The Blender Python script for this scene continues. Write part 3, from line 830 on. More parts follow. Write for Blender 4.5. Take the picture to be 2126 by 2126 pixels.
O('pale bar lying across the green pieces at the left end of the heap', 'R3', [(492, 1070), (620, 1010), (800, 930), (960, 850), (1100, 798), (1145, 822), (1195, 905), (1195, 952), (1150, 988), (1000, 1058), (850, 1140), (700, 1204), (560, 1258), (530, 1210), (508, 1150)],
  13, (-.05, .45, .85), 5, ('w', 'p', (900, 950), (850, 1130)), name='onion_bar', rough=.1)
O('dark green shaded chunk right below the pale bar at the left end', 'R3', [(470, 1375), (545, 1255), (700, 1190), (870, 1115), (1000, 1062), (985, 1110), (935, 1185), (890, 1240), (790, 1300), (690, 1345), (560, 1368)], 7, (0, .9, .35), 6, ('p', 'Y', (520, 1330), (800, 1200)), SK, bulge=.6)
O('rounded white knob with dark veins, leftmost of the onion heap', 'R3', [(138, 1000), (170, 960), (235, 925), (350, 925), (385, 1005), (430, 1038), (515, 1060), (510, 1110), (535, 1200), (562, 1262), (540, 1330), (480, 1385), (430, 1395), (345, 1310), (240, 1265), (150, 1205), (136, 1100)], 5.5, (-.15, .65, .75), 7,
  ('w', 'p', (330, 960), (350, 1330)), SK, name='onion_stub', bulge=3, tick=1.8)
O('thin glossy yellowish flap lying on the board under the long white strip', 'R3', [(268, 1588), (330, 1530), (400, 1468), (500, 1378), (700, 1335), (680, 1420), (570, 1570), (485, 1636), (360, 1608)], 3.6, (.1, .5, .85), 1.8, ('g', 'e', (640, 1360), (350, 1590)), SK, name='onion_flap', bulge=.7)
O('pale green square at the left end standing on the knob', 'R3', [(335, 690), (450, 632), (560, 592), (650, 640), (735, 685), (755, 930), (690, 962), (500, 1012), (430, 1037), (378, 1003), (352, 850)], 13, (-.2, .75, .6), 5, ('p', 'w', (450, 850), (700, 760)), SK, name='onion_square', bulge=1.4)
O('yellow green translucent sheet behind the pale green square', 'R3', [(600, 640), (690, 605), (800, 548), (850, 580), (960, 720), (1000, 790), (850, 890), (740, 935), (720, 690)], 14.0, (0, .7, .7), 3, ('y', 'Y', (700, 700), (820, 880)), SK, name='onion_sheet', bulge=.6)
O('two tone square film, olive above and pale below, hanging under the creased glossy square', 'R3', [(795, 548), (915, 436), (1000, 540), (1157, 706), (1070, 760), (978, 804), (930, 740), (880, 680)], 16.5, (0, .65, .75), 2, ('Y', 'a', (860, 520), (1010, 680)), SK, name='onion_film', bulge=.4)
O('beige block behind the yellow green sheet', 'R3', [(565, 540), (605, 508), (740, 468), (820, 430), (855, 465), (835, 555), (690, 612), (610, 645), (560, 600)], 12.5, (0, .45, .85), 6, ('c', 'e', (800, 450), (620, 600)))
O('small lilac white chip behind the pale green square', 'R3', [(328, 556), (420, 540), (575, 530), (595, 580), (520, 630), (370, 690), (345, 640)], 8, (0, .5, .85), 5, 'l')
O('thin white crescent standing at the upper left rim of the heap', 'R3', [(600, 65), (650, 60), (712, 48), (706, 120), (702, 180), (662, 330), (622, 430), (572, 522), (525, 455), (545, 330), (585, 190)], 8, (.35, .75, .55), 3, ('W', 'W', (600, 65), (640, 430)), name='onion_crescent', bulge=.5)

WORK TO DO
Type out the whole listing above again, exactly as it stands.

RESULT OF THIS EXERCISE
The Blender Python script for this scene continues. Write part 3, from line 830 on. More parts follow. Write for Blender 4.5. Take the picture to be 2126 by 2126 pixels.
O('pale bar lying across the green pieces at the left end of the heap', 'R3', [(492, 1070), (620, 1010), (800, 930), (960, 850), (1100, 798), (1145, 822), (1195, 905), (1195, 952), (1150, 988), (1000, 1058), (850, 1140), (700, 1204), (560, 1258), (530, 1210), (508, 1150)],
  13, (-.05, .45, .85), 5, ('w', 'p', (900, 950), (850, 1130)), name='onion_bar', rough=.1)
O('dark green shaded chunk right below the pale bar at the left end', 'R3', [(470, 1375), (545, 1255), (700, 1190), (870, 1115), (1000, 1062), (985, 1110), (935, 1185), (890, 1240), (790, 1300), (690, 1345), (560, 1368)], 7, (0, .9, .35), 6, ('p', 'Y', (520, 1330), (800, 1200)), SK, bulge=.6)
O('rounded white knob with dark veins, leftmost of the onion heap', 'R3', [(138, 1000), (170, 960), (235, 925), (350, 925), (385, 1005), (430, 1038), (515, 1060), (510, 1110), (535, 1200), (562, 1262), (540, 1330), (480, 1385), (430, 1395), (345, 1310), (240, 1265), (150, 1205), (136, 1100)], 5.5, (-.15, .65, .75), 7,
  ('w', 'p', (330, 960), (350, 1330)), SK, name='onion_stub', bulge=3, tick=1.8)
O('thin glossy yellowish flap lying on the board under the long white strip', 'R3', [(268, 1588), (330, 1530), (400, 1468), (500, 1378), (700, 1335), (680, 1420), (570, 1570), (485, 1636), (360, 1608)], 3.6, (.1, .5, .85), 1.8, ('g', 'e', (640, 1360), (350, 1590)), SK, name='onion_flap', bulge=.7)
O('pale green square at the left end standing on the knob', 'R3', [(335, 690), (450, 632), (560, 592), (650, 640), (735, 685), (755, 930), (690, 962), (500, 1012), (430, 1037), (378, 1003), (352, 850)], 13, (-.2, .75, .6), 5, ('p', 'w', (450, 850), (700, 760)), SK, name='onion_square', bulge=1.4)
O('yellow green translucent sheet behind the pale green square', 'R3', [(600, 640), (690, 605), (800, 548), (850, 580), (960, 720), (1000, 790), (850, 890), (740, 935), (720, 690)], 14.0, (0, .7, .7), 3, ('y', 'Y', (700, 700), (820, 880)), SK, name='onion_sheet', bulge=.6)
O('two tone square film, olive above and pale below, hanging under the creased glossy square', 'R3', [(795, 548), (915, 436), (1000, 540), (1157, 706), (1070, 760), (978, 804), (930, 740), (880, 680)], 16.5, (0, .65, .75), 2, ('Y', 'a', (860, 520), (1010, 680)), SK, name='onion_film', bulge=.4)
O('beige block behind the yellow green sheet', 'R3', [(565, 540), (605, 508), (740, 468), (820, 430), (855, 465), (835, 555), (690, 612), (610, 645), (560, 600)], 12.5, (0, .45, .85), 6, ('c', 'e', (800, 450), (620, 600)))
O('small lilac white chip behind the pale green square', 'R3', [(328, 556), (420, 540), (575, 530), (595, 580), (520, 630), (370, 690), (345, 640)], 8, (0, .5, .85), 5, 'l')
O('thin white crescent standing at the upper left rim of the heap', 'R3', [(600, 65), (650, 60), (712, 48), (706, 120), (702, 180), (662, 330), (622, 430), (572, 522), (525, 455), (545, 330), (585, 190)], 8, (.35, .75, .55), 3, ('W', 'W', (600, 65), (640, 430)), name='onion_crescent', bulge=.5)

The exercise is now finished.